Odds are if the low-budget Anna Nicole Smith vehicle Illegal Aliens (MTI Video) had been made two years ago, it would've shot immediately into direct-to-video limbo (much like the 1997 action dud Skyscraper). That the cut-rate sci-fi comedy is being released not long after the actress' death and subsequent news ascendance is an accident of timing: it guarantees that the flick will receive more attention, but whether that proves a good thing for any of the surviving cast's careers is an entirely different matter.
A rickety blend of Charlie's Angels (each of the flick's three heroines are given the name of one of the movie version's actresses) and Men in Black, Aliens follows three intergalactic shape-shifting policewoman (Smith, Gladise Jiminez, and Lenise Sorén) assigned to the planet Earth to thwart intergalactic evildoers. We first meet our trio as their alien bodies fly through space toward our planet; the ANS alien has chosen the body of a pig so she can comically squeal, "I'm a Pig in Space!" (That's the quality of the jokes, folks!) But once they land in a crater in New York City, our heroines all take on the form of shapely babes because, as the narrator helpfully explains, "Really hot chicks have it easy!" The threesome moves to Hollywood where they work as stuntwomen between assignments – until a fourth alien shows up on Earth with plans to demolish the joint.
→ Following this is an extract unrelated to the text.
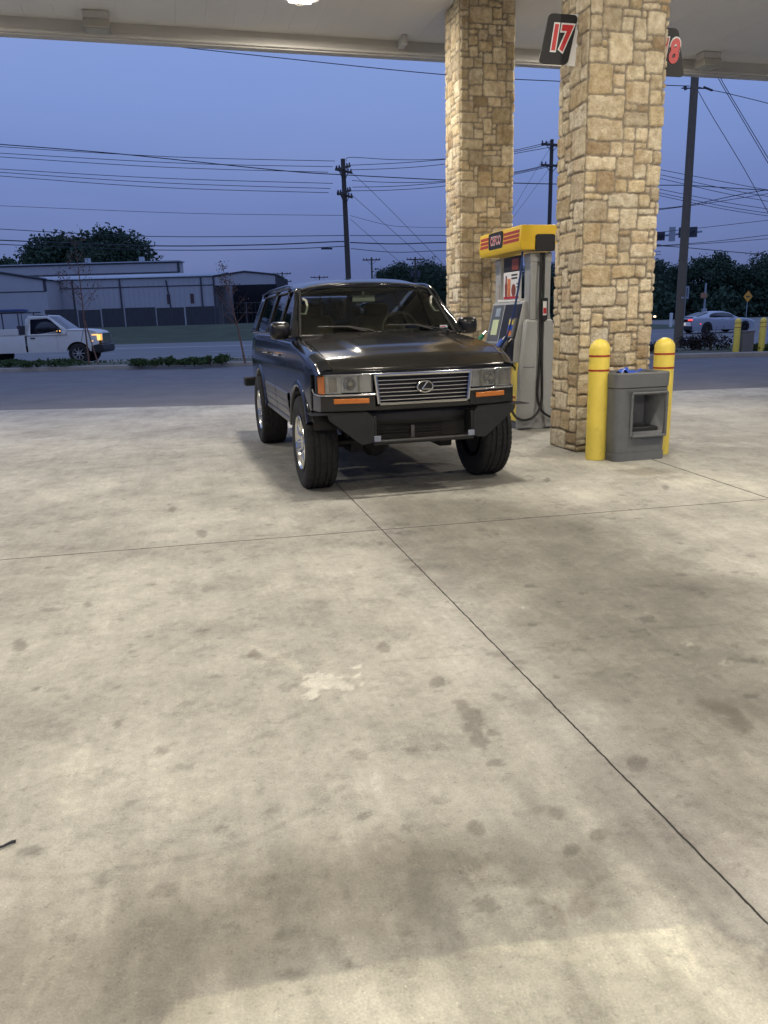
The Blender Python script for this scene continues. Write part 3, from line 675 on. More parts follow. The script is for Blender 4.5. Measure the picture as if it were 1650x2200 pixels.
def loft(mb, rings, cap0=True, cap1=True):
    n = len(rings[0]); F = []
    for i in range(len(rings) - 1): F += [(i * n + j, i * n + (j + 1) % n, (i + 1) * n + (j + 1) % n, (i + 1) * n + j) for j in range(n)]
    if cap0: F.append(tuple(range(n - 1, -1, -1)))
    if cap1: F.append(tuple(range((len(rings) - 1) * n, len(rings) * n)))
    mb.add([p for r_ in rings for p in r_], F); return mb
mb = loft(MB(), [rrect(.282, .212, .06, z=.085), rrect(.296, .225, .07, z=.35), rrect(.300, .228, .075, z=.725)])
body = mb.build('body', M['greyplastic'], bin_, bevel=0)
cut = loft(MB(), [[(-.02 + sx_ * .185, -.30, .465 + sz * .20) for sx_, sz in ((-1, -1), (1, -1), (1, 1), (-1, 1))], [(-.05 + sx_ * .13, .02, .50 + sz * .15) for sx_, sz in ((-1, -1), (1, -1), (1, 1), (-1, 1))]]).build('cut', M['greyplastic'], bin_)
cut.location.x = .09
dg = bpy.context.evaluated_depsgraph_get(); boolcut(body, [cut])
MB()
loft(MB(), [rrect(.290, .220, .06, z=0.0), rrect(.290, .220, .06, z=.08), rrect(.275, .205, .06, z=.084)]).build('base', M['greyplastic'], bin_)
mb = loft(MB(), [rrect(.296, .224, .075, z=.729), rrect(.306, .234, .08, z=.735), rrect(.310, .238, .08, z=.865), rrect(.300, .228, .08, z=.878), rrect(.225, .15, .06, z=.874), rrect(.215, .14, .06, z=.80)])
mb.build('lid_rim', M['greyplastic'], bin_)
loft(MB(), [rrect(.214, .139, .06, z=.802), rrect(.214, .139, .06, z=.806)]).build('liner', M['black'], bin_)
# raised surround of the recess, sill and dark water tray
mb = MB(); y0 = -.2285
fr = [(-.125, .245), (.265, .245), (.265, .675), (-.125, .675)]
for a, c_ in ((fr[0], fr[1]), (fr[1], fr[2]), (fr[2], fr[3]), (fr[3], fr[0])):
    mb.tube([(a[0], y0, a[1]), (c_[0], y0, c_[1])], .014, 8)
mb.build('recess_frame', M['greyplastic'], bin_)
mb = MB(); mb.prism([(-.13, .262), (.27, .262), (.25, .235), (-.11, .235)], 'y', -.262, -.228); mb.build('sill', M['greyplastic'], bin_, bevel=.01)
mb = MB(); mb.bb(-.10, .20, -.20, -.02, .272, .335); mb.build('water_tray', M['black'], bin_, bevel=.01)
mb = MB(); mb.tube([(-.04, -.10, .33), (-.05, -.06, .45)], .008); mb.box((-.05, -.06, .46), (.10, .02, .03)); mb.build('squeegee_handle', M['black'], bin_, bevel=.004)
# blue wrapper lying in the lid
rw = random.Random(4); gw = []
for i in range(9):
    gw.append([(-.17 + i * .033 + rw.uniform(-.006, .006), -.10 + j * .03, .86 + .045 * math.sin(i * .9 + 1) * math.cos(j * .6 - 1) * (1 if 0 < i < 8 else .3) + rw.uniform(-.012, .014)) for j in range(7)])
o = MB().grid(gw).build('blue_wrapper', M['blue'], None, fix=False, smooth=False, solid=.003); o.location = uv(4.432, 6.975, 0.012); o.rotation_euler = (0, 0, SA)
tag(o, 'crumpled bright blue wrapper sticking out of the bin top', 'litter')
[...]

Though our antagonist alien is a male named Rex, he takes over the body of a New York mobster's broad-shouldered wife (why he commandeers her bod instead of simply shapeshifting into a replicate of it is never explained). Said mobster's spouse is played by Joanie Laurie, the former wrestling diva aka Chyna, and, surprisingly, she's the only one who fares halfway decently in this exercise, at times coming across like a bustier Mary Woronov. (If anybody's considering an Eating Raoul remake...) Accompanied by a pair of sub-Bowery Boys henchmen (Dennis Lemonte and Woody Keppel), one of whom she keeps "comically" shooting, Rex steals the components to cobble together a "megagravitron," which will pull the moon into the Earth when completed.
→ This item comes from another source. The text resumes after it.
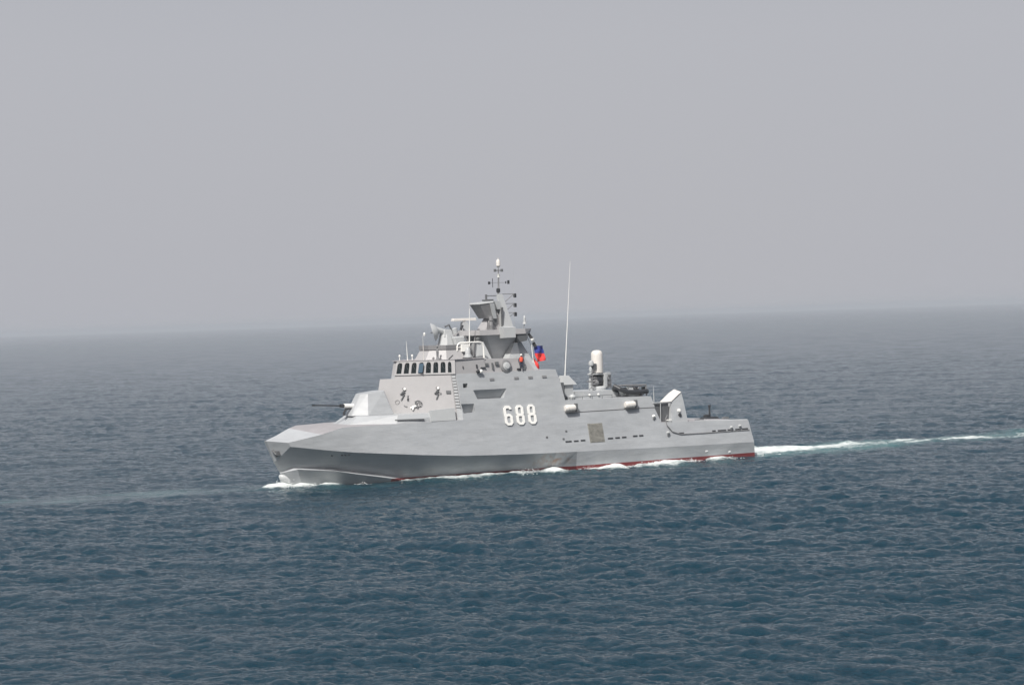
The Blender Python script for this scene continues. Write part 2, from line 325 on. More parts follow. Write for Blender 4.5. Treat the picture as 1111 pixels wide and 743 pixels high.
# haze: one closed box of thin sea mist round the whole place, sky outside it
hz = MB(); hz.box(-14600, 14600, -14600, 14600, -3.0, 27.0)
haze = hz.build('haze', M['white']); haze.data.materials.clear(); tag(haze, None, None, kind='stuff')
hm = bpy.data.materials.new('sea mist'); hm.use_nodes = True; t = hm.node_tree; t.nodes.clear()
o_ = t.nodes.new('ShaderNodeOutputMaterial'); pv = t.nodes.new('ShaderNodeVolumePrincipled')
pv.inputs['Color'].default_value = (0.625, 0.665, 0.715, 1); pv.inputs['Density'].default_value = 0.00015; pv.inputs['Anisotropy'].default_value = 0.0
t.links.new(pv.outputs[0], o_.inputs['Volume']); haze.data.materials.append(hm)

# ================================================================ THE SHIP
ship = empty('patrol_ship', on_ship(0, 0, 0), RZ)
tag(ship, 'grey stealth warship under way with white pennant number 688 on its side', 'warship')
def sub(x, y, z=0):    # helper for parts written in ship coordinates
    return (x, y, z)

# ---- hull: longitudinal lines, port side, mirrored to starboard
#            bottom            chine out          chine in            knuckle            sheer              deck centre
ST = [
 [(57.0, 0.02, -1.0), (57.85, 0.05, 1.55), (57.9, 0.03, 1.62), (58.53, 0.06, 2.70), (59.42, 0.35, 4.93), (59.45, 0, 4.96)],
 [(55.2, .2, -1.0), (56.6, 1.50, 1.90), (56.8, 0.80, 2.06), (57.80, 2.40, 4.33), (58.05, 2.45, 4.76), (58.2, 0, 5.42)],
 [(52.2, 1.3, -1.0), (53.3, 3.20, 1.62), (53.4, 2.45, 1.84), (54.20, 4.50, 3.78), (55.10, 4.25, 5.48), (56.7, 0, 6.10)],
 [(50.2, 2.2, -1.0), (51.4, 4.15, 1.22), (51.5, 3.40, 1.46), (52.00, 5.30, 3.50), (53.20, 5.10, 6.10), (53.4, 0, 6.20)],
 [(48.0, 3.4, -1.0), (48.0, 5.00, 0.62), (48.0, 4.35, 0.88), (48.50, 6.25, 3.18), (49.00, 5.85, 6.17), (49.0, 0, 6.22)],
 [(45.0, 4.5, -1.0), (45.0, 5.05, 0.12), (45.0, 4.75, 0.30), (45.00, 6.87, 2.87), (45.00, 6.12, 6.18), (45.0, 0, 6.22)],
 [(40.0, 5.00, -1.0), (40.0, 5.22, 0.05), (40.0, 5.20, 0.10), (40.00, 6.99, 2.48), (40.00, 6.16, 6.20), (40.0, 0, 6.22)],
 [(33.0, 5.25, -1.0), (33.0, 5.45, 0.05), (33.0, 5.45, 0.10), (33.00, 7.05, 2.22), (33.00, 6.16, 6.20), (33.0, 0, 6.22)],
 [(28.3, 5.50, -1.0), (28.3, 5.70, 0.05), (28.3, 5.70, 0.10), (28.30, 7.08, 2.10), (28.30, 6.16, 6.20), (28.3, 0, 6.22)],
 [(25.6, 6.70, -1.0), (25.6, 6.74, 0.05), (25.6, 6.74, 0.10), (25.60, 7.085, 2.06), (25.60, 6.16, 6.20), (25.6, 0, 6.22)],
 [(14.0, 6.80, -1.0), (14.0, 6.84, 0.05), (14.0, 6.84, 0.10), (13.90, 7.12, 1.86), (14.35, 6.16, 6.20), (14.35, 0, 6.22)],
 [(13.4, 6.80, -1.0), (13.4, 6.84, 0.05), (13.4, 6.84, 0.10), (13.30, 7.12, 1.85), (13.75, 6.51, 4.60), (13.75, 0, 4.62)],
 [(7.0, 6.80, -1.0), (7.0, 6.84, 0.05), (7.0, 6.84, 0.10), (7.00, 7.14, 1.77), (7.00, 6.57, 4.42), (7.00, 0, 4.44)],
 [(0.85, 6.80, -1.0), (0.9, 6.84, 0.05), (0.9, 6.84, 0.10), (1.15, 7.12, 1.70), (1.50, 6.60, 4.22), (1.50, 0, 4.24)]]
hb = MB(); nP = 6
rows = []
for s in ST:
    ring = [s[j] for j in range(nP)] + [(s[j][0], -s[j][1], s[j][2]) for j in range(nP - 2, -1, -1)]
    rows.append(ring)
nv = len(rows[0]); hb.v = [tuple(p) for r_ in rows for p in r_]
for i in range(len(rows) - 1):
    for j in range(nv - 1): hb.f.append((i * nv + j, i * nv + j + 1, (i + 1) * nv + j + 1, (i + 1) * nv + j))
    hb.f.append((i * nv + nv - 1, i * nv, (i + 1) * nv, (i + 1) * nv + nv - 1))
hb.f.append(tuple(range(nv))); hb.f.append(tuple(reversed([(len(rows) - 1) * nv + j for j in range(nv)])))
hull = hb.build('hull', M['hull'], ship)
for p in hull.data.polygons: p.use_smooth = True
hull.data.set_sharp_from_angle(angle=radians(13))
hull.data.materials.append(M['deck'])
for p in hull.data.polygons:
    if p.normal.z > 0.75 and p.center.z > 4 and p.center.x < 56: p.material_index = 1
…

Our heroines try to stop her, pursued by an ineffectual INS agent (Michael D. Valentine), but, of course, they're continually thwarted until the big eleventh hour showdown. Before that, we get a lot of flatulence jokes and scenes focusing on how just-bone-dumb big blond Lucy is (at one point, cleaning her ear out with a large pink vibrator). There's a bit stolen straight out of the first Naked Gun movie (perhaps an attempt at reminding us of Smith's genuine comic moment in the third Gun flick?) where an off-camera Lucy makes a series of increasingly more deafening bathroom noises while her alien gal pals futilely attempt to carry on a conversation. Frank Drebin did it better.